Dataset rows
>> Start
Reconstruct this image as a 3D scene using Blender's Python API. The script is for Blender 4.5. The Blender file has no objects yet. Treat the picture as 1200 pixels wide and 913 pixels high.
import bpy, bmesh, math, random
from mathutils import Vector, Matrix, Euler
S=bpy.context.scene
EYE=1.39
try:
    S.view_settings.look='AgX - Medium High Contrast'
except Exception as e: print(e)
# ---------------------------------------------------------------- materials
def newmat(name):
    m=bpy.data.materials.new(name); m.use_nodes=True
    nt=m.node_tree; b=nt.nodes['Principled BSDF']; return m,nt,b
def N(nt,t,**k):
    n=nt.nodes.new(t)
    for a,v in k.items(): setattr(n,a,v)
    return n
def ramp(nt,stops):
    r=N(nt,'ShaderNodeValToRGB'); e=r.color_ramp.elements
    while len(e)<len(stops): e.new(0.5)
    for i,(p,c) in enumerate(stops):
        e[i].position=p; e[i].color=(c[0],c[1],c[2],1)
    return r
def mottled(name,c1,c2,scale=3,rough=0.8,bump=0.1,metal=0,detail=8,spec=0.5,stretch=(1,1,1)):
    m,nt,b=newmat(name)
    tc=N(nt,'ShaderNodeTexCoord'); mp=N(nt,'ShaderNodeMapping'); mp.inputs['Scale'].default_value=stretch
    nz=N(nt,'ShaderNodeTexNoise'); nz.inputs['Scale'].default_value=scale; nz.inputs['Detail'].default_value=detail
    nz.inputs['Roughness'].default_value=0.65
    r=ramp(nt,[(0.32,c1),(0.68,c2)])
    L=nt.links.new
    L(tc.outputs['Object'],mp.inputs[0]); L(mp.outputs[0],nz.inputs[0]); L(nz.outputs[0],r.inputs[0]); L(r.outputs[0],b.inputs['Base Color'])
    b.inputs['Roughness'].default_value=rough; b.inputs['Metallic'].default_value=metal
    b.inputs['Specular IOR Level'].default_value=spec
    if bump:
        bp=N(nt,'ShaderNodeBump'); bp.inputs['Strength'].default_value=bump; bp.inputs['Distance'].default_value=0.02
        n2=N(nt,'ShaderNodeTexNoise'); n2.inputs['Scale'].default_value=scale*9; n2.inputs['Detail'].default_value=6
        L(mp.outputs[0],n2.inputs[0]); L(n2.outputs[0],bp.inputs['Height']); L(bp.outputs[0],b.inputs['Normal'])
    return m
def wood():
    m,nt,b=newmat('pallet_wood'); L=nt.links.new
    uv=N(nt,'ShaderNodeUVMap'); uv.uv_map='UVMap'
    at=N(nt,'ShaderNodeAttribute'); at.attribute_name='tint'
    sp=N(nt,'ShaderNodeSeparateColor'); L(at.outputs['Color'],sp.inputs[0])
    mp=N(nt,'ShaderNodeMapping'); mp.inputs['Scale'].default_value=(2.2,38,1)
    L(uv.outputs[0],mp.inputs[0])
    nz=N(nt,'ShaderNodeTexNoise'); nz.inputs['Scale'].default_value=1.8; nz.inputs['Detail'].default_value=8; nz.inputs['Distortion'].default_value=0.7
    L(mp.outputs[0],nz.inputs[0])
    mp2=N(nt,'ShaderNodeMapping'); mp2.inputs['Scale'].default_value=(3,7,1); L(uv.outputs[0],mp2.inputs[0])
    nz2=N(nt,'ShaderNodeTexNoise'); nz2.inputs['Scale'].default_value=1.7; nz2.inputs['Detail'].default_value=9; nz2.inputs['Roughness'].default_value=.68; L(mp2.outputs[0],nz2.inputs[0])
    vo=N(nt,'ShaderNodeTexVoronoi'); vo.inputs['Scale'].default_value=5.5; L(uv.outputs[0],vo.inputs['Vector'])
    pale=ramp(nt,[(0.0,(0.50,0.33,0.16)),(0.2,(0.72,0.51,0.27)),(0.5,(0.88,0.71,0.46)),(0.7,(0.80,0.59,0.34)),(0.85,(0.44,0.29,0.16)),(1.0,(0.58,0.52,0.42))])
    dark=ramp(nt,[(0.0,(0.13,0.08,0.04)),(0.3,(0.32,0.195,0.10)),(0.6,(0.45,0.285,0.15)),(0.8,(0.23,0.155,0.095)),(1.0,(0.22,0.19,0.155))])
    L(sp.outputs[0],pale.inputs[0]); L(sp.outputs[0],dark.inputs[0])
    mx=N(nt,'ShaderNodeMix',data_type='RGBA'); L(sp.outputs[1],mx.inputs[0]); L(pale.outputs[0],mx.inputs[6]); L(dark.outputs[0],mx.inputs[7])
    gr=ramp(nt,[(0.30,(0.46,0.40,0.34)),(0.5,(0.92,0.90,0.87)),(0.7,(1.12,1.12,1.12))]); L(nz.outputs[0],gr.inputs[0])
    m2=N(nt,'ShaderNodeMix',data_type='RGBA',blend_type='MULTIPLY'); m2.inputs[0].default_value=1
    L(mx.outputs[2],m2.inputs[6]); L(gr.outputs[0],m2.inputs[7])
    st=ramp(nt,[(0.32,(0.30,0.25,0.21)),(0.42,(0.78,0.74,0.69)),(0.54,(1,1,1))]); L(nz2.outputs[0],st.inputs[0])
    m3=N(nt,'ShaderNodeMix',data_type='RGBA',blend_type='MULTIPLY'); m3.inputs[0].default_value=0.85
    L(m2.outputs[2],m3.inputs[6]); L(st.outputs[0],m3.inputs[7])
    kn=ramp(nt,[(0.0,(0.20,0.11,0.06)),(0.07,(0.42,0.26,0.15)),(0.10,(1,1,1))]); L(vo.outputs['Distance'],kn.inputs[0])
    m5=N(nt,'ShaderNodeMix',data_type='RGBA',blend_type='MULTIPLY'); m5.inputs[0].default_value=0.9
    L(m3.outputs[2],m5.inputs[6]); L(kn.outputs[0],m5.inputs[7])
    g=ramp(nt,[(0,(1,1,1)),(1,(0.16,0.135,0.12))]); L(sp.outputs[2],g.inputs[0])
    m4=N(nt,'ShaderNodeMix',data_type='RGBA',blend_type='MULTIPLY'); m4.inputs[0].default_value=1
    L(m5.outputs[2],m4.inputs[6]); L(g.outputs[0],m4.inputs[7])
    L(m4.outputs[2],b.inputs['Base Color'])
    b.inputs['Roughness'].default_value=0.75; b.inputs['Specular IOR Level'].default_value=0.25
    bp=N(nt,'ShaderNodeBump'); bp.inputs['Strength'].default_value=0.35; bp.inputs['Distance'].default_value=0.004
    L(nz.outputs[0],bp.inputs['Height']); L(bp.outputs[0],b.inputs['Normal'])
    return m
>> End
>> Start
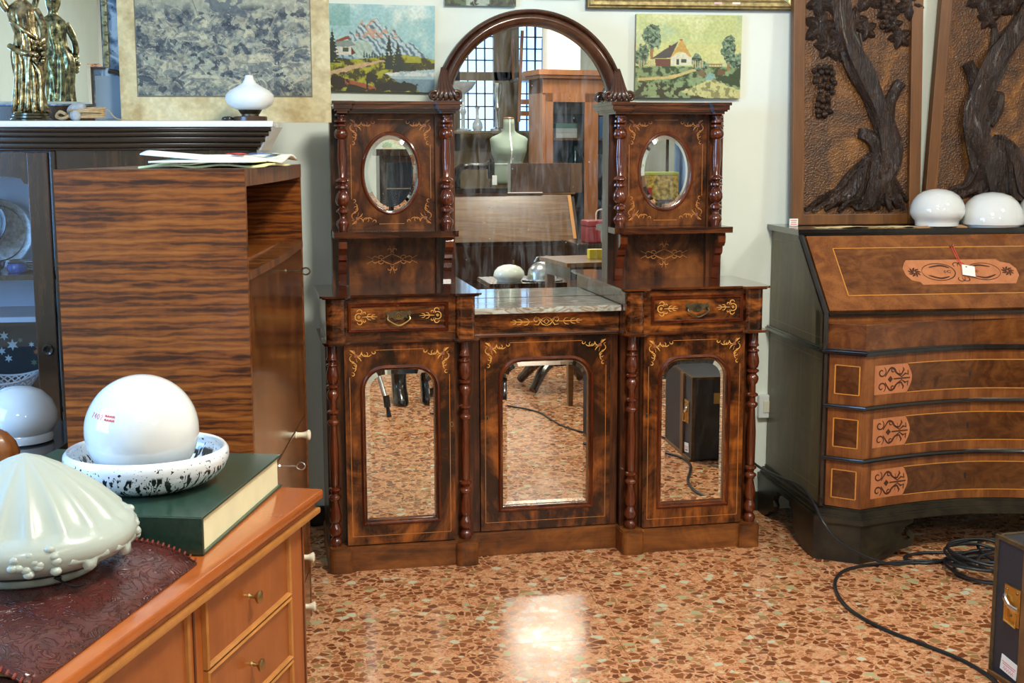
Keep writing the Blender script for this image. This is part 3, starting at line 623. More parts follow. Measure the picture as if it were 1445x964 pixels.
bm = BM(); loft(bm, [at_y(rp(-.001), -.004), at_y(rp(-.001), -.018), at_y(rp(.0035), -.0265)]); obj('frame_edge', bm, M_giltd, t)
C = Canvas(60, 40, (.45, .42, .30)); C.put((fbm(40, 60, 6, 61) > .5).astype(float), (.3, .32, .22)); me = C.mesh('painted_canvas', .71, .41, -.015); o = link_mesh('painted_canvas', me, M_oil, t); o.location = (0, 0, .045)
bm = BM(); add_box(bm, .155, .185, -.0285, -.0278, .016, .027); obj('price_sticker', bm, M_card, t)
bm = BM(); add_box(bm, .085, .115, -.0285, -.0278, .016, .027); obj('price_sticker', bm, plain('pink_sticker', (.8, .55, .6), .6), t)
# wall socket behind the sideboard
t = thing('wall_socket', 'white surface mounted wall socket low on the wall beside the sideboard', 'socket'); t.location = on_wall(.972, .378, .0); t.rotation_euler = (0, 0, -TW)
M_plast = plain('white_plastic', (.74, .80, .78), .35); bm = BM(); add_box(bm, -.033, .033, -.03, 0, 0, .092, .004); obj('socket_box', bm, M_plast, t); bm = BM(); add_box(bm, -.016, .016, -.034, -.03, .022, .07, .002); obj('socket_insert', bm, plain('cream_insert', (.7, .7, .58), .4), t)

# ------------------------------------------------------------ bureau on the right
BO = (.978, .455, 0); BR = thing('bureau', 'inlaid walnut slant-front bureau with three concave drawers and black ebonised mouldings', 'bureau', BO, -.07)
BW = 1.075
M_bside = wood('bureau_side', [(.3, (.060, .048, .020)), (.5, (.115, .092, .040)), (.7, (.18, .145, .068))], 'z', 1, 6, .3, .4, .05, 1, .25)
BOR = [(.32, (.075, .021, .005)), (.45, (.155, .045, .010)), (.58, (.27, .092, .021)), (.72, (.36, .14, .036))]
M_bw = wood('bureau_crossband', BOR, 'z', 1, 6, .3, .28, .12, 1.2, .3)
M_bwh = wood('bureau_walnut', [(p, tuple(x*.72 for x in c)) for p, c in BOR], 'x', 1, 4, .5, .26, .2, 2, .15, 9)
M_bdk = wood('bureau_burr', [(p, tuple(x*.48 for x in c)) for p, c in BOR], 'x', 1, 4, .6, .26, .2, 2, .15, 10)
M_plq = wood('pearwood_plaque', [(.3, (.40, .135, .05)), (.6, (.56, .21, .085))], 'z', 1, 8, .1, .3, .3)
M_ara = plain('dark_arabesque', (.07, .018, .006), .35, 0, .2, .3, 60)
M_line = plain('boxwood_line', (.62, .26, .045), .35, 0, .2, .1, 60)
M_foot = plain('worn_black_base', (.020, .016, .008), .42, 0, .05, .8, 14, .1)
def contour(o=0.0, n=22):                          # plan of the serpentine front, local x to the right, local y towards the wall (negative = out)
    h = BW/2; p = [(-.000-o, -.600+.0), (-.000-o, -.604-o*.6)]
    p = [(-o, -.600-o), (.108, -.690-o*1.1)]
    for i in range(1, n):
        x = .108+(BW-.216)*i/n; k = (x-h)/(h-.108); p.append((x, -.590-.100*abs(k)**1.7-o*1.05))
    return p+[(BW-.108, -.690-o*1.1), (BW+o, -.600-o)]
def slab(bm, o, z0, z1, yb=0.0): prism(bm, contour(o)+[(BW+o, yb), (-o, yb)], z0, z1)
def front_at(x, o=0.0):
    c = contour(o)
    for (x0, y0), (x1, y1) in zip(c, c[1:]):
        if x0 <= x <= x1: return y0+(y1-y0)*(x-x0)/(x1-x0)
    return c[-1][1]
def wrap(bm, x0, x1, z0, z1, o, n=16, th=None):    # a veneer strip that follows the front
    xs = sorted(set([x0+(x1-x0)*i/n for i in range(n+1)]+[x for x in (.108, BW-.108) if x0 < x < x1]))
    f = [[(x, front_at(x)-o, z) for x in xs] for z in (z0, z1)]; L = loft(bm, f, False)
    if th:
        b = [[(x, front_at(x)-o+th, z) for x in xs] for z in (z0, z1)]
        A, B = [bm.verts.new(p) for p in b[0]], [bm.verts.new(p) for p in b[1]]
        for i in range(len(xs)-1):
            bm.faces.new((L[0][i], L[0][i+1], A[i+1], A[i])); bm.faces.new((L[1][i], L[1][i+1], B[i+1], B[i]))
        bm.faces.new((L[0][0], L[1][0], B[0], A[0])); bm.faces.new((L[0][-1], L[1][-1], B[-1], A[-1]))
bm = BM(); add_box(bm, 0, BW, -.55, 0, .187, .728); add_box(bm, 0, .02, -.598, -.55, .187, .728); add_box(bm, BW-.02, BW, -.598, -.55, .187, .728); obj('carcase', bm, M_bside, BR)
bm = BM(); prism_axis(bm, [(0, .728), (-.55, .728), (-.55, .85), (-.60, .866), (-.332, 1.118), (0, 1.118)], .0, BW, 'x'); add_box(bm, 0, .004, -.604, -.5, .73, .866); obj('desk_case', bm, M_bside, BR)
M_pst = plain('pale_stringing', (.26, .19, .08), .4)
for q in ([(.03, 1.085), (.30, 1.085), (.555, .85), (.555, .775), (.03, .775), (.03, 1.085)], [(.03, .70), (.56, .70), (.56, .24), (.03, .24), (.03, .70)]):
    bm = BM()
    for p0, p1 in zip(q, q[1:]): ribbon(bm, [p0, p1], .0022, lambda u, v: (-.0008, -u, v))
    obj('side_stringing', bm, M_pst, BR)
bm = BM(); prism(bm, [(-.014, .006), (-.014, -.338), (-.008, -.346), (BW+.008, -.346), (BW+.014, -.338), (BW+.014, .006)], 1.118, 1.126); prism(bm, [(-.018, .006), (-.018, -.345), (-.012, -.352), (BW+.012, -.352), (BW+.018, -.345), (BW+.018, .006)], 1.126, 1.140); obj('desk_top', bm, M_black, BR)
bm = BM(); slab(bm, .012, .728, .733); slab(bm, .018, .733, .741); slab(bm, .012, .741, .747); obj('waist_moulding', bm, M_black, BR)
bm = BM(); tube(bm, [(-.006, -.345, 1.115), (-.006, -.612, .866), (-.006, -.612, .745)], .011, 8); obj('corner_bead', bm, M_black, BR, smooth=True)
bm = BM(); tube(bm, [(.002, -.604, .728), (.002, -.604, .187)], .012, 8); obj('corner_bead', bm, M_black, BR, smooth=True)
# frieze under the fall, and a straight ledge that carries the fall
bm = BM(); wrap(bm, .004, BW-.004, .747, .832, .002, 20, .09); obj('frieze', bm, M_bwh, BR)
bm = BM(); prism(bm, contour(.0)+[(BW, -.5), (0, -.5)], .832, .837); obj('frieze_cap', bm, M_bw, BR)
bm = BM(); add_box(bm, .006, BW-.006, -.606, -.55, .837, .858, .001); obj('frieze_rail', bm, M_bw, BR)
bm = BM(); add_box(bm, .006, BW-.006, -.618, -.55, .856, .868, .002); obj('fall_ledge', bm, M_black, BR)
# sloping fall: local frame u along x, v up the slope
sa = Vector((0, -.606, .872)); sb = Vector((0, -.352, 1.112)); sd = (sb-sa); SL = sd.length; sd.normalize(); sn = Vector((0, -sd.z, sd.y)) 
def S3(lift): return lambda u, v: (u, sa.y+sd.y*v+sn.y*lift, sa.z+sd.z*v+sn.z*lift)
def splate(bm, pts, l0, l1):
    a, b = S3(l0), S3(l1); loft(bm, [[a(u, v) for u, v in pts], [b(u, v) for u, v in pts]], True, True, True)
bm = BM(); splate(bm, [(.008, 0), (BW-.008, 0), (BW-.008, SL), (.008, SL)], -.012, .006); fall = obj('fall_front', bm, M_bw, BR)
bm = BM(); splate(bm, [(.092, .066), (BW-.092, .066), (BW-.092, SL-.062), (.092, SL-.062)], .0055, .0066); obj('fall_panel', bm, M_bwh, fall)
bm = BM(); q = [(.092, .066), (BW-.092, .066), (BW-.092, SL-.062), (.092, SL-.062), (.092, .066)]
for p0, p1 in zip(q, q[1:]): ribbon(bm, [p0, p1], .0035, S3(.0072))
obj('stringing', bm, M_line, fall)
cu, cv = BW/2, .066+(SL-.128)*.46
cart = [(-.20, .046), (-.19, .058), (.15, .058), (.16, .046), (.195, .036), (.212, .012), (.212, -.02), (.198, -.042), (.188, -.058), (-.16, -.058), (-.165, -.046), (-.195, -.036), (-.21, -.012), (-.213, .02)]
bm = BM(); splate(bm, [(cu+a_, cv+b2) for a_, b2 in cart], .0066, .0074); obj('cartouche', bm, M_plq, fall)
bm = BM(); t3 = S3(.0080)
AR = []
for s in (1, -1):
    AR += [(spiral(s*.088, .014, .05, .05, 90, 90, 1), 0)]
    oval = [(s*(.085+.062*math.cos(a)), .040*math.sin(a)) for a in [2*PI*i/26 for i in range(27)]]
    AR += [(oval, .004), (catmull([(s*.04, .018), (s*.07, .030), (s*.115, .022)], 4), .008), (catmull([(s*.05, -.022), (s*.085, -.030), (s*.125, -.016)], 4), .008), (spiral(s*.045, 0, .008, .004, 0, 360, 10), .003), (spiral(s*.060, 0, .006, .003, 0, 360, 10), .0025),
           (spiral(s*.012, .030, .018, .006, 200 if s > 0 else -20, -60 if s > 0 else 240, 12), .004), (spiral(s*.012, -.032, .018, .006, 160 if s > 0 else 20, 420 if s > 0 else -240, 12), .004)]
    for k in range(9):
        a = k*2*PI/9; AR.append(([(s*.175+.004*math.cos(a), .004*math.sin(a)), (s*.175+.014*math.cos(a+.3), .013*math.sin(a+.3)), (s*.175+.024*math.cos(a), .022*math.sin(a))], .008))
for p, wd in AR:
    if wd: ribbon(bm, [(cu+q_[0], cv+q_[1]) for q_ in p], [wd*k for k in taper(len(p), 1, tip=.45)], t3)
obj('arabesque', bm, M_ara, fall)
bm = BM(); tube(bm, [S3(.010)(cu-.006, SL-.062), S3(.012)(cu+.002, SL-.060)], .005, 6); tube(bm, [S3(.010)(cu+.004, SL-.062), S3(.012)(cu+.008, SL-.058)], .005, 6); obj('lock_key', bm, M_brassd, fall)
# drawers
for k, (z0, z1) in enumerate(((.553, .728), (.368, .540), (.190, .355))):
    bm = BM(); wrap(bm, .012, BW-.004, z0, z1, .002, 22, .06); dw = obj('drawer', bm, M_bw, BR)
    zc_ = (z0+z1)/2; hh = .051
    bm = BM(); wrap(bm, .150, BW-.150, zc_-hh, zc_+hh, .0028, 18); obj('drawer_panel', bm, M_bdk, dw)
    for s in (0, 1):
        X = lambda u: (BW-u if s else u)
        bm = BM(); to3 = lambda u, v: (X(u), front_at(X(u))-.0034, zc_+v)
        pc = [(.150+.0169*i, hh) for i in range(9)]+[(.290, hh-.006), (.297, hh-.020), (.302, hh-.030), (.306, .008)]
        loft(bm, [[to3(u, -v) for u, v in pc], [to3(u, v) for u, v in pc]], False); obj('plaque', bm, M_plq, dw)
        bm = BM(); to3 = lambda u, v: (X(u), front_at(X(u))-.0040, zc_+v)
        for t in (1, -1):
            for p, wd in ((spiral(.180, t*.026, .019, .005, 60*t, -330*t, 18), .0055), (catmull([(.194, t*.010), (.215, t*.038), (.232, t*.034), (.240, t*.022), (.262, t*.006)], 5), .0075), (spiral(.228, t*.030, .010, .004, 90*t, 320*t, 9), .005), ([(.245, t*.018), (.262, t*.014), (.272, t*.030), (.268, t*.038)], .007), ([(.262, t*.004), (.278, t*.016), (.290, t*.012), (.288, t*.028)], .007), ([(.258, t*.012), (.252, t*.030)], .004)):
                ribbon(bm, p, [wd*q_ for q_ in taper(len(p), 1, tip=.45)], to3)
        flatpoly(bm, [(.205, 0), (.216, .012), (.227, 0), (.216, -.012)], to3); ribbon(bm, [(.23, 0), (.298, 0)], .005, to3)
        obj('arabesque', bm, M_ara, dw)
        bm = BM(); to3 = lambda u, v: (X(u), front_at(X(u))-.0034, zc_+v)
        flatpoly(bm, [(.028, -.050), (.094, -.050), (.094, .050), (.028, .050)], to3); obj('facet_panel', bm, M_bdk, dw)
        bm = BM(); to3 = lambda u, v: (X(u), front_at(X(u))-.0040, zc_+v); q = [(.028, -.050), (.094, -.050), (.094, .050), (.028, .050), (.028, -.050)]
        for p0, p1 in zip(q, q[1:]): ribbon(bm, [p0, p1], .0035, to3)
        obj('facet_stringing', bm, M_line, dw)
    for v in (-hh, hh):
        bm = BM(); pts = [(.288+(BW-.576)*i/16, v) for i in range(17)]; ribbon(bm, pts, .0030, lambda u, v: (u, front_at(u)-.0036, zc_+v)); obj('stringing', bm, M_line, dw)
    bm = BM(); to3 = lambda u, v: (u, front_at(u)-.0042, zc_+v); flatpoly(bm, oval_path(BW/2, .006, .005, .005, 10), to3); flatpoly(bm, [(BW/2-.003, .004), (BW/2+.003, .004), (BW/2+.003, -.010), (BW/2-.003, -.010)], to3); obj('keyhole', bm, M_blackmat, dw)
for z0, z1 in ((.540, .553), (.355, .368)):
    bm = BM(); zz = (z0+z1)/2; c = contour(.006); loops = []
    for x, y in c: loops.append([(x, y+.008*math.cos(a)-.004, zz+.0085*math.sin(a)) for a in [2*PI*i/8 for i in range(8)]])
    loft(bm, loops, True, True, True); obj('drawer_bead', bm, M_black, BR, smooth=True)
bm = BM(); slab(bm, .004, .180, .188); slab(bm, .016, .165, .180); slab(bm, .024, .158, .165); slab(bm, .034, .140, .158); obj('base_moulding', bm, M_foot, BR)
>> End
▸ **Problem requirements**
Take every line from the records above that has the word "picture" and copy it.

▸ **Full response**
Reconstruct this image as a 3D scene using Blender's Python API. The script is for Blender 4.5. The Blender file has no objects yet. Treat the picture as 1200 pixels wide and 913 pixels high.
Keep writing the Blender script for this image. This is part 3, starting at line 623. More parts follow. Measure the picture as if it were 1445x964 pixels.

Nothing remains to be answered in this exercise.